Task:
Find every line in the records below that holds the word "script", and copy each one.

-- START OF Information shown --

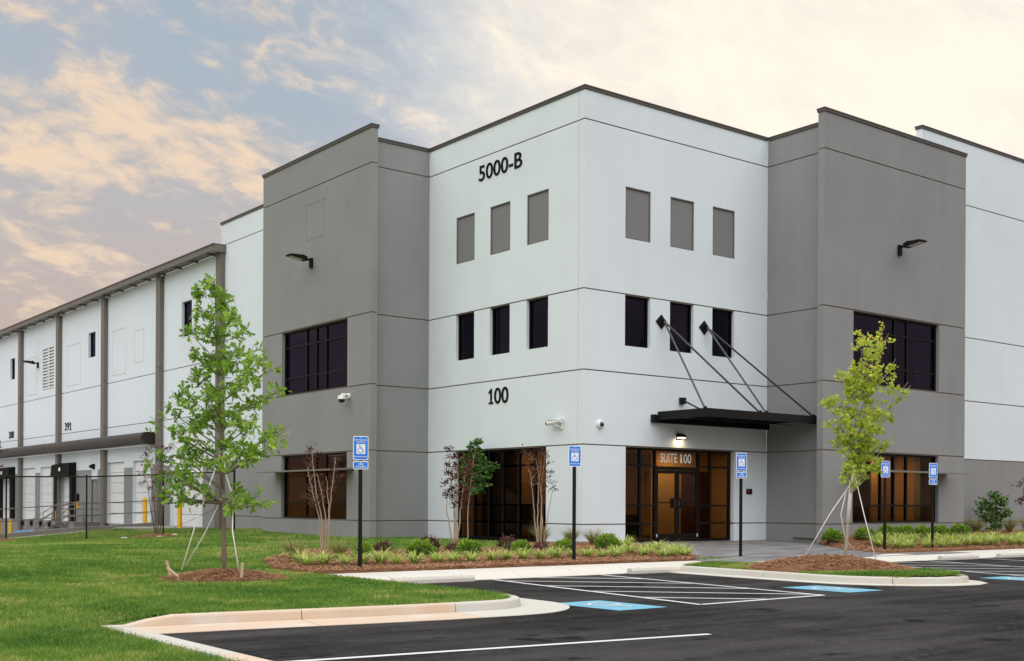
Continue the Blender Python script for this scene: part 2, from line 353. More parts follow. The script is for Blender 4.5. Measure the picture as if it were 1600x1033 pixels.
def grid(name, x0, x1, y0, y1, nx, ny, zf, mat, mask=None):
    xs = np.linspace(x0, x1, nx + 1); ys = np.linspace(y0, y1, ny + 1)
    XX, YY = np.meshgrid(xs, ys); V = np.stack([XX, YY, zf(XX, YY)], -1).reshape(-1, 3)
    i, j = np.meshgrid(np.arange(nx), np.arange(ny)); a = (j * (nx + 1) + i).ravel()
    Fq = np.stack([a, a + 1, a + nx + 2, a + nx + 1], 1)
    if mask is not None:
        cxy = V[Fq].mean(1); Fq = Fq[mask(cxy[:, 0], cxy[:, 1])]
    return inst(name, np_mesh(name, V, Fq, mat, smooth=True))
struct(sheet('ground', [(-2500, -2500), (2500, -2500), (2500, 2500), (-2500, 2500)], -1.6, M_['terrain']))
struct(sheet('parking_lot', [(-18.8, -140), (140, -140), (140, -7.2), (-12.5, -7.2), (-12.5, -13.0), (-18.8, -13.0)], LOT, M_['asphalt']))
struct(sheet('truck_court', [(-70, 29.0), (-0.5, 29.0), (-0.5, 130), (-70, 130)], -1.2, M_['court']))
apron = MB(); apron.box(-4.2, -0.6, 25.2, 30.6, -1.3, -0.005)
struct(apron.build('driveway_apron', M_['court']))
lawn = empty('lawn'); struct(lawn)
def lw(*a):
    o = grid('turf_ground', *a); o.parent = lawn; return o
lw(-70, -18.86, -60, -13.2, 90, 70, zg, M_['soil'])
lw(-70, -12.62, -12.75, 28.4, 110, 90, zg, M_['soil']); lw(-70, -18.72, -13.2, -12.75, 60, 1, zg, M_['soil'])
lw(-12.62, -0.9, -6.86, 28.4, 40, 80, zg, M_['soil'])
lw(8.3, 60, -6.86, -1.2, 60, 16, zg, M_['soil'])
# --- kerbs: poured sections with joints, swept along a path
def offset_path(path, d):
    P = [Vector((p[0], p[1])) for p in path]; out = []
    for i, p in enumerate(P):
        t1 = (p - P[i - 1]).normalized() if i else (P[1] - p).normalized()
        t2 = (P[i + 1] - p).normalized() if i < len(P) - 1 else t1
        n = Vector((-t1.y - t2.y, t1.x + t2.x)).normalized(); k = 1 / max(0.5, n.dot(Vector((-t1.y, t1.x))))
        out.append(p + n * d * k)
    return out
def sweep(path, prof, taper=None):
    s = MB(); m = len(prof); cols = [offset_path(path, o) for o, z in prof]
    for i in range(len(path)):
        for k in range(m):
            z_ = prof[k][1]
            if taper and z_ > LOT + 0.028: z_ = LOT + 0.028 + (z_ - LOT - 0.028) * taper(path[i])
            s.v.append((cols[k][i].x, cols[k][i].y, z_))
    for i in range(len(path) - 1):
        for k in range(m):
            k2 = (k + 1) % m; s.f.append((i * m + k, i * m + k2, (i + 1) * m + k2, (i + 1) * m + k))
    s.f.append(tuple(range(m))); s.f.append(tuple((len(path) - 1) * m + k for k in range(m)))
    return s
def dense(path, step=0.25):
    out = []
    for a, b in zip(path, path[1:]):
        n = max(1, int(math.hypot(b[0] - a[0], b[1] - a[1]) / step))
        out += [(a[0] + (b[0] - a[0]) * i / n, a[1] + (b[1] - a[1]) * i / n) for i in range(n)]
    return out + [path[-1]]
def split_path(path, L, gap=0.012):
    path = dense(path); secs = [[path[0]]]; acc = 0
    for a, b in zip(path, path[1:]):
        acc += math.hypot(b[0] - a[0], b[1] - a[1]); secs[-1].append(b)
        if acc > L: secs.append([b]); acc = 0
    secs = [s for s in secs if len(s) > 1]
    for s in secs[:-1]:
        a, b = Vector(s[-2]), Vector(s[-1]); s[-1] = tuple(b - (b - a).normalized() * gap)
    return secs
def kerb(name, path, mats, gut, L=3.0, top=-0.178, taper=None):
    root = empty(name, (0, 0, 0)); struct(root)
    # outward (road side) is to the right of the path direction -> negative offsets
    prof = [(0.0, LOT - 0.05), (0.0, LOT + 0.02), (-0.0, LOT + 0.03), (0.012, top - 0.03), (0.022, top - 0.01), (0.045, top), (0.155, top), (0.16, top - 0.02), (0.16, LOT - 0.05)]
    for i, sc in enumerate(split_path(path, L)):
        sweep(sc, prof, taper).build('kerb_section', mats[i % len(mats)], root)
    if gut:
        gp = [(0.02, LOT - 0.03), (0.02, LOT + 0.020), (-gut * 0.5, LOT + 0.010), (-gut, LOT + 0.006), (-gut, LOT - 0.03)]
        for i, sc in enumerate(split_path(path, L)):
            sweep(sc, gp).build('gutter_section', mats[i % len(mats)], root)
    return root
def arc(cx, cy, r, a0, a1, n=9): return [(cx + r * math.cos(math.radians(a0 + (a1 - a0) * i / n)), cy + r * math.sin(math.radians(a0 + (a1 - a0) * i / n))) for i in range(n + 1)]
left_path = [(-18.72, -13.10), (-17.5, -13.24), (-16.0, -13.48), (-14.8, -13.64), (-13.75, -13.70)] + arc(-13.62, -12.75, 0.95, -80, 0)[0:] + [(-12.62, -11.5), (-12.58, -8.1)]
kerb('lawn_kerb', left_path, [M_['clay'], M_['clay'], M_['kerb'], M_['kerb']], 0.72, 2.15, taper=lambda p: float(sm((p[0] + 18.80) / 0.65)))
right_path = [(-4.40, -8.20), (-4.47, -10.0), (-4.50, -12.2), (-4.42, -12.8), (-4.18, -13.3), (-3.72, -13.82), (-3.15, -14.12), (-2.6, -14.2), (-2.15, -14.06), (-1.85, -13.75), (-1.5, -13.1), (-1.15, -12.2), (-0.92, -10.6), (-0.88, -8.20)]
kerb('island_kerb', right_path, [M_['kerb']], 0.34, 2.55)
ins = [p for p in offset_path(left_path, 0.11) if p.y < -12.749 or p.x < -13.6]
V_ = []; F_ = []
for p in ins: V_ += [(p.x, p.y, zgf(p.x, p.y)), (p.x, -12.74, zgf(p.x, -12.74))]
F_ = [(2 * i, 2 * i + 2, 2 * i + 3, 2 * i + 1) for i in range(len(ins) - 1)]
inst('turf_ground', np_mesh('turf_ground', np.array(V_), np.array(F_), M_['soil']), lawn)
fk = empty('flush_kerb'); struct(fk)
for i in range(8):
    y0 = -13.3 - i * 3.0
    bx('kerb_section', M_['clay'] if i % 2 else M_['kerb'], fk, -18.95, -18.70, y0 - 2.985, y0, -0.5, LOT + 0.045, 0.012)
MB().prism([(-18.95, -13.3), (-18.70, -13.3), (-18.66, -13.06), (-18.95, -12.98)], 'z', -0.5, LOT + 0.05).build('kerb_section', M_['kerb'], fk)
# --- sidewalk slabs and ramped front edge
sw = empty('sidewalk'); struct(sw)
def slab(x0, x1):
    s = MB(); s.prism([(-6.83, -0.176), (-7.72, -0.186), (-8.14, LOT + 0.012), (-8.14, -0.45), (-6.83, -0.45)], 'x', x0, x1); return s.build('slab', M_['conc'], sw)
x = -13.2
while x < -2.4: slab(x, min(x + 1.5, -2.2) - 0.012); x += 1.5
x = 5.6
while x < 40: slab(x, x + 1.488); x += 1.5
fs = MB(); fs.prism([(-7.70, -0.184), (-7.74, -0.186), (-8.14, LOT + 0.012), (-8.14, -0.45), (-7.70, -0.45)], 'x', -2.2, 5.588); fs.build('slab', M_['conc'], sw)
wd = MB(); wd.prism([(3.6, -7.70), (5.59, -7.70), (5.59, -6.83)], 'z', -0.4, -0.172); wd.build('slab', M_['conc'], sw)
# --- entrance plaza
pl = grid('entrance_plaza', -2.35, 8.5, -7.72, 0.4, 12, 10, lambda X, Y: -0.178 + 0.17 * np.clip((Y + 7.2) / 7.2, 0, 1), M_['plaza']); struct(pl)
# --- planting beds
def inpoly(px, py, poly):
    px = np.asarray(px); py = np.asarray(py); r = np.zeros(px.shape, bool); n = len(poly)
    for i in range(n):
        x1, y1 = poly[i]; x2, y2 = poly[(i + 1) % n]
        c = ((y1 > py) != (y2 > py)); r ^= c & (px < (x2 - x1) * (py - y1) / (y2 - y1 + 1e-12) + x1)
    return r
def bed(name, poly, h, step=0.12):
    """mulch bed over polygon, thick in the middle and feathering out at its edge"""
    P = np.array(poly); x0, y0 = P.min(0) - .2; x1, y1 = P.max(0) + .2
    def dist(X, Y):
        d = np.full(X.shape, 9.0)
        for i in range(len(P)):
            a, b = P[i], P[(i + 1) % len(P)]; ab = b - a; t = np.clip(((X - a[0]) * ab[0] + (Y - a[1]) * ab[1]) / (ab @ ab), 0, 1)
            d = np.minimum(d, np.hypot(X - a[0] - t * ab[0], Y - a[1] - t * ab[1]))
        return np.where(inpoly(X, Y, poly), d, -d)
    def zf(X, Y):
        d = dist(X, Y); wob = 0.5 + 0.5 * np.sin(X * 5.1 + np.sin(Y * 4.3)) * np.sin(Y * 6.7 + X)
        base = np.where(X > -2.3, np.where((X < 8.2), -0.178 + 0.17 * np.clip((Y + 7.2) / 7.2, 0, 1), zg(X, Y)), zg(X, Y)) if name == 'x' else zg(X, Y)
        return base + np.where(d > 0, 0.012 + h * sm(d / 0.5) * (0.7 + 0.3 * wob), -0.05)
    return grid(name, x0, x1, y0, y1, int((x1 - x0) / step), int((y1 - y0) / step), zf, M_['mulch'], lambda X, Y: dist(X, Y) > -0.12)
BEDL = [(-12.75, -6.84), (-2.25, -6.84), (-1.55, -6.2), (-0.35, -4.6), (0.6, -2.6), (1.25, -0.25), (-0.3, -0.05), (-1.6, 0.5), (-3.2, -1.3), (-4.6, -1.9), (-6.0, -1.3), (-7.2, -1.9), (-8.6, -1.3), (-9.6, -0.5), (-10.6, -1.6), (-12.2, -3.4), (-12.95, -5.4)]
BEDR = [(5.5, -6.84), (40, -6.84), (40, -1.42), (16.6, -1.42), (16.4, -2.66), (8.0, -2.66), (7.6, -3.1), (5.8, -5.2)]
struct(bed('mulch_bed', BEDL, 0.05)); struct(bed('mulch_bed', BEDR, 0.05))
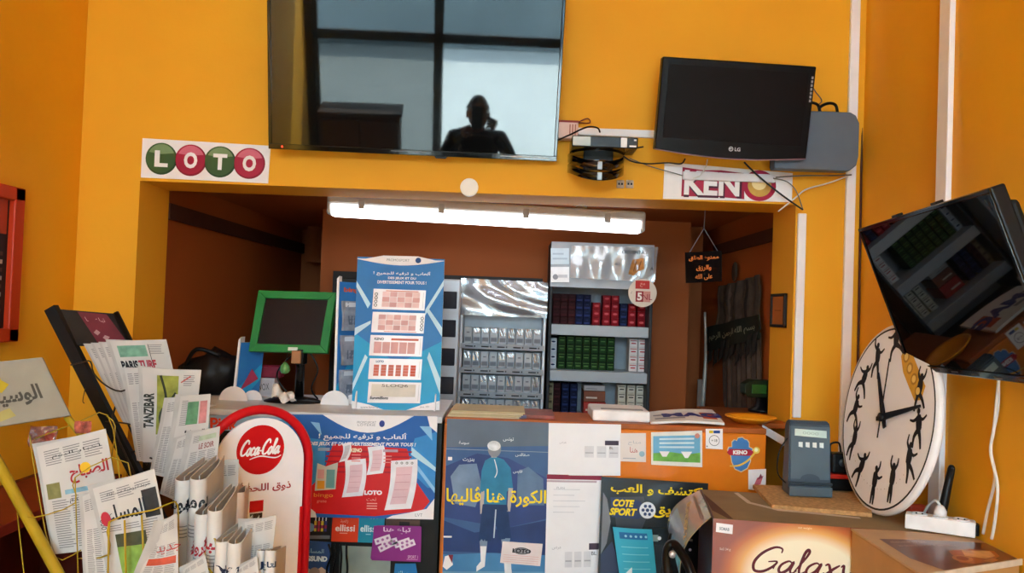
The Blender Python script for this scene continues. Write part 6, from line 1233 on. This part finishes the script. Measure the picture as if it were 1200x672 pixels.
def folded(x, y, wpx, back, Y, hgt, label, title=None, col='#1f2430', vt=.18, ar_=True, tone='#c9c5c2', second=True):
    """newspaper folded lengthwise, its round spine towards us, sides running back to pixel `back`"""
    sp = P(x, y, Y); r = wpx*Y/F/2; bk = P(back[0], back[1], Y + .16); o = thing('folded_newspaper', label, 'newspaper', (sp.x, sp.y, sp.z - hgt), 'folded newspapers standing in the rack')
    dv = V((bk.x - sp.x, bk.y - sp.y, 0)).normalized(); nv = V((dv.y, -dv.x, 0)); rise = bk.z - sp.z; L = V((bk.x - sp.x, bk.y - sp.y, 0)).length
    prof = []
    for k in range(2):
        s_ = 1 if k == 0 else -1
    pts = [(L, -r*.55), (L*.55, -r*.9)] + [(r - r*math.cos(a_), r*math.sin(a_)) for a_ in [-PI/2 + PI*i/10 for i in range(11)]] + [(L*.55, r*.9), (L, r*.55)]
    pm = mat(tone, .7, .05)
    m = MB(); vs = []; N = len(pts); nv_ = 8
    for j in range(nv_ + 1):
        for (d, s_) in pts: p = V((sp.x, sp.y, sp.z)) + dv*d + nv*s_; p.z = sp.z + rise*(d/L) - hgt*(1 - j/nv_) + .0; vs.append(p)
    fs = [(j*N + i, j*N + i + 1, (j+1)*N + i + 1, (j+1)*N + i) for j in range(nv_) for i in range(N - 1)]
    m.add(vs, fs, pm, True); N0 = len(vs)
    vi = [V(v) + (dv*.001) for v in vs]; inn = []
    for j in range(nv_ + 1):
        for i, (d, s_) in enumerate(pts): p = vs[j*N + i].copy(); c_ = V((sp.x, sp.y, 0)) + dv*max(d, r); q = V((c_.x - p.x, c_.y - p.y, 0)); inn.append(p + (q.normalized()*.0016 if q.length > 1e-6 else V()))
    m.add(inn, [f[::-1] for f in fs], pm, True); top = [(i, i + 1) for i in range(N - 1)]
    b0 = len(m.v) - 2*len(vs)
    for i in range(N - 1): m.add([vs[nv_*N + i], vs[nv_*N + i + 1], inn[nv_*N + i + 1], inn[nv_*N + i]], [(0, 1, 2, 3)], pm)
    mcov = m
    def wrap(u, v, off=0.):
        a_ = -PI/2 + PI*u; d, s_ = r - (r + off)*math.cos(a_), (r + off)*math.sin(a_)
        if u < .0: d, s_ = -u*.1, -r - off
        if u > 1.: d, s_ = r + (u - 1)*r*PI, r + off
        p = V((sp.x, sp.y, sp.z)) + dv*d + nv*s_; p.z = sp.z - hgt*(1 - v) + rise*max(0, d)/L; return p
    class WS: pass
    s = WS(); s.W = PI*r; s.H = hgt; s.bulge = None
    class Wrap(Surf):
        def __init__(q): q.W = PI*r; q.H = hgt; q.bulge = True
        def __call__(q, u, v, off=0.): return wrap(u, v, off)
    q = Wrap(); m = mcov
    for k in range(7): m.rect(q, .15, .10 + .025*k, .85, .108 + .025*k, PGREY, 1)
    for k in range(4): m.rect(q, .2, .52 + .03*k, .8, .528 + .03*k, PGREY, 1)
    if title: m.text(q, title, .5, vt + .08 if vt > .3 else .7, .13, mat(col, .6), 3, arab=ar_, w=1.15, bold=.03)
    m.build('cover', o)
    m = MB(); s3 = Surf(*[V((sp.x, sp.y, sp.z)) + dv*d + V((0, 0, z)) for d, z in ((r*1.2, .002 + rise*r/L), (L*.96, rise - .006), (L*.96, rise - hgt), (r*1.2, -hgt))]); m.slab(s3, .002, mat('#b4b0ac', .85, .1), 4, 4); m.build('inner_pages', o)
Yf = 1.9
folded(212, 564, 20, (244, 536), Yf - .02, .26, 'folded newspaper roll, left one of the pair with a big dark title', 'صوت', '#23262c', .7)
folded(230, 563, 20, (258, 534), Yf - .03, .26, 'folded newspaper roll, right one of the pair with a big dark title', 'بومو', '#23262c', .7)
folded(235, 604, 18, (262, 574), Yf - .09, .24, 'folded newspaper roll, left one of the pair with a red title', 'شروق', '#a82a34', .62)
folded(250, 600, 18, (276, 566), Yf - .10, .24, 'folded newspaper roll, right one of the pair with a red title', 'ينبه', '#a82a34', .62)
def n8(m, s): newsprint(m, s, 18, None, lines=True); m.text(s, 'L', .1, .5, .2, INK, 3)
newspaper((245, 540), (280, 539), (276, 640), (244, 650), Yf + .17, .012, 'flat white newspaper standing behind the rolls, next to the red framed sign', n8)
folded(264, 580, 11, (274, 566), Yf + .07, .2, 'narrow peach newspaper roll behind the red titled pair', 'ليك', '#3a2a2a', .55, tone='#d9c2b2')
folded(278, 578, 16, (288, 566), Yf + .04, .2, 'wide peach newspaper roll beside the flat white newspaper', 'الحلم', '#2e2a2c', .5, tone='#d9c2b2')
folded(258, 636, 16, (290, 608), Yf - .16, .2, 'folded newspaper roll, left one lettered YY in the front row', 'LY', '#1f2740', .62, ar_=False)
folded(273, 638, 17, (300, 604), Yf - .17, .2, 'folded newspaper roll, right one lettered YA in the front row', 'YA', '#1f2740', .62, ar_=False)
newspaper((287, 612), (324, 604), (314, 690), (286, 690), Yf - .08, .01, 'tilted grey printed newspaper at the right end of the rack', lambda m, s: newsprint(m, s, 19))
folded(305, 646, 10, (318, 640), Yf - .14, .14, 'slim newspaper roll left of the last titled roll at the rack end', 'ال', '#22304a', .7)
folded(316, 646, 13, (332, 640), Yf - .15, .14, 'last newspaper roll at the right end with a dark blue title', 'التاج', '#22304a', .7)
newspaper((215, 668), (240, 650), (250, 700), (212, 700), Yf - .14, .006, 'low newspaper corner in front of the left rolls', lambda m, s: newsprint(m, s, 20), pages=2)
newspaper((277, 668), (301, 652), (306, 700), (272, 700), Yf - .16, .006, 'low newspaper corner in front of the YA roll', lambda m, s: newsprint(m, s, 21), pages=2)
# lower yellow wires that carry the front papers
t3 = thing('newspaper_stand_base', 'yellow wire tiers holding the folded newspapers left of the red sign', 'newspaper rack', (P(255, 672, 1.92).x, 1.92, 0))
m = MB(); W([(226, 645, Yf - .06), (240, 637, Yf - .08), (252, 632, Yf - .1), (253, 660, Yf - .1), (254, 690, Yf - .1)], .0018, None, m); W([(226, 660, Yf - .1), (240, 662, Yf - .12), (262, 690, Yf - .16)], .0018, None, m); W([(240, 637, Yf - .08), (243, 690, Yf - .1)], .0018, None, m); m.build('wire_front', t3)
m = MB(); zz = P(255, 740, Yf).z
for k, (x, y_) in enumerate(((238, Yf + .12), (330, Yf + .12), (238, Yf - .2), (330, Yf - .2))): p = P(x, 690, y_); m.tube([(p.x, p.y, 0), (p.x, p.y, P(255, 690, Yf).z - .01)], .008, YW, 8)
for z in (.45, .66, P(255, 705, Yf).z):
    a, b = P(238, 690, Yf + .12).x, P(330, 690, Yf + .12).x; m.tube([(a, Yf - .2, z), (b, Yf - .2, z), (b, Yf + .12, z), (a, Yf + .12, z)], .004, YW, 6, True)
    for q in range(1, 6): x = a + (b - a)*q/6; m.tube([(x, Yf - .2, z), (x, Yf + .12, z)], .003, YW, 6)
m.build('legs_and_tiers', t3)

# ------------------------------------------------------------------ left wall things
y0, y1 = 2.0, 2.535; zt_, zb_ = PX(13, 220, XL).z, PX(10, 400, XL).z
t = thing('red_notice_frame', 'red framed notice on the left wall at the picture edge', 'picture frame', (XL, (y0+y1)/2, zb_)); RF = mat('#b8330f', .45, .05)
m = MB(); k = .05
for lo, hi in [((XL, y0, zb_), (XL + .03, y0 + k, zt_)), ((XL, y1 - k, zb_), (XL + .03, y1, zt_)), ((XL, y0, zb_), (XL + .03, y1, zb_ + k*.8)), ((XL, y0, zt_ - k*.8), (XL + .03, y1, zt_))]: m.box(lo, hi, RF, .004)
m.build('frame', t)
m = MB(); s = Surf(V((XL + .012, y0 + k, zt_ - .03)), V((XL + .012, y1 - k, zt_ - .03)), V((XL + .012, y1 - k, zb_ + .03)), V((XL + .012, y0 + k, zb_ + .03))); m.slab(s, .01, mat('#1c1718', .4)); m.rect(s, .5, .72, .98, .98, mat('#a83a1c', .4))
for k in range(9): m.rect(s, .3 + .07*(k % 4), .08 + .06*k, .95, .11 + .06*k, mat('#b9b0ae' if k % 2 else '#5a4038', .5), 2)
m.build('notice', t)
t = thing('low_wall_shelf', 'dark red low shelf unit along the left wall behind the newspapers', 'shelf unit', (XL + .12, 2.2, 0)); RB, RB2 = mat('#7d2412', .5, .1), mat('#571a0e', .5, .1)
m = MB(); m.box((XL + .002, 1.5, 0), (XL + .02, 2.75, .92), RB2); m.build('back_panel', t)
for z in (.10, .5, .89): m = MB(); m.box((XL + .02, 1.5, z), (XL + .26, 2.75, z + .03), RB, .003); m.build('shelf', t)
for y in (1.5, 2.1, 2.73): m = MB(); m.box((XL + .02, y, 0), (XL + .25, y + .02, .92), RB2); m.build('side_panel', t)

# ------------------------------------------------------------------ behind the camera: cabinet by the window, and the photographer
t = thing('window_cabinet', 'dark wooden cabinet by the shop window, mirrored in the big television', 'cabinet', (-.95, -2.35, 0)); WD = mat('#3a2617', .5, .2, 12)
m = MB(); m.box((-1.32, -2.55, .05), (-.6, -2.15, .92), WD, .004); m.build('body', t); m = MB(); m.box((-1.34, -2.56, .92), (-.58, -2.13, .95), WD, .006); m.build('top', t)
for k in range(2):
    m = MB(); m.box((-1.30 + .355*k, -2.15, .09), (-.965 + .355*k, -2.13, .88), mat('#452d1b', .45, .2, 12), .004); d = m.build('door', t); m = MB(); m.ball((-.99 + .06*k, -2.12, .55), .014, mat('#b9a878', .3, metal=.6), n=10); m.build('knob', d)
t = thing('person', 'person in dark clothes holding up a phone, mirrored in the big television', 'person', (.02, -.34, 0))
def skin(name, nodes, edges, rad, mt, parent, lv=2):
    me = bpy.data.meshes.new(name); me.from_pydata([V(n_) - parent.location for n_ in nodes], edges, []); o = bpy.data.objects.new(name, me); COL.objects.link(o); o.parent = parent
    md = o.modifiers.new('skin', 'SKIN'); md.use_smooth_shade = True; sv = me.skin_vertices[0].data
    for i, r_ in enumerate(rad): sv[i].radius = r_ if isinstance(r_, tuple) else (r_, r_)
    sv[0].use_root = True; s_ = o.modifiers.new('sub', 'SUBSURF'); s_.levels = lv; s_.render_levels = lv
    bpy.context.view_layer.update(); e_ = bpy.data.meshes.new_from_object(o.evaluated_get(bpy.context.evaluated_depsgraph_get()))
    BODY.add([v.co + parent.location for v in e_.vertices], [tuple(p.vertices) for p in e_.polygons], mt, True); bpy.data.objects.remove(o); bpy.data.meshes.remove(e_)
CL, SKM, HR = mat('#2a2c33', .8, .1), mat('#9a6a4e', .55), mat('#15100c', .7)
bx, by = .02, -.34; BODY = MB()
N_ = [(bx, by, .93), (bx, by, 1.1), (bx, by, 1.28), (bx, by + .005, 1.36), (bx, by + .01, 1.42), (bx - .17, by, 1.345), (bx - .25, by + .08, 1.10), (bx - .13, by + .24, 1.30), (bx + .17, by, 1.345), (bx + .27, by + .08, 1.14), (bx + .12, by + .25, 1.36), (bx - .1, by, .88), (bx - .11, by + .02, .48), (bx - .12, by, .09), (bx + .1, by, .88), (bx + .11, by + .02, .48), (bx + .12, by, .09)]
E_ = [(0, 1), (1, 2), (2, 3), (3, 4), (2, 5), (5, 6), (6, 7), (2, 8), (8, 9), (9, 10), (0, 11), (11, 12), (12, 13), (0, 14), (14, 15), (15, 16)]
N_ = [(x, y, z*.915) if z < 1.29 or z > 1.34 and abs(x - bx) < .2 and y < by + .1 else (x, y, z - .06) for x, y, z in N_]
skin('body', N_, E_, [(.16, .11), (.15, .10), (.15, .10), (.07, .07), (.05, .05), .065, .048, .033, .065, .048, .033, .085, .06, .045, .085, .06, .045], CL, t)
hz = 1.405
m = BODY; b_ = bmesh.new(); bmesh.ops.create_uvsphere(b_, u_segments=24, v_segments=18, radius=1)
for v_ in b_.verts:
    x, y, z = v_.co; w_ = 1 - .22*max(0, -z); fy = .098*(1 + .05*(z < 0)); v_.co = V((x*.074*w_, y*fy*w_ + (.012 if z < -.2 and y > 0 else 0), z*.118))
    if y > .8 and abs(x) < .22 and -.35 < z < .1: v_.co.y += .02*(1 - abs(z + .15)/.3)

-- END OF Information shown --

Result for this task:
Continue the Blender Python script for this scene: part 2, from line 353. More parts follow. The script is for Blender 4.5. Measure the picture as if it were 1600x1033 pixels.
The Blender Python script for this scene continues. Write part 6, from line 1233 on. This part finishes the script. Measure the picture as if it were 1200x672 pixels.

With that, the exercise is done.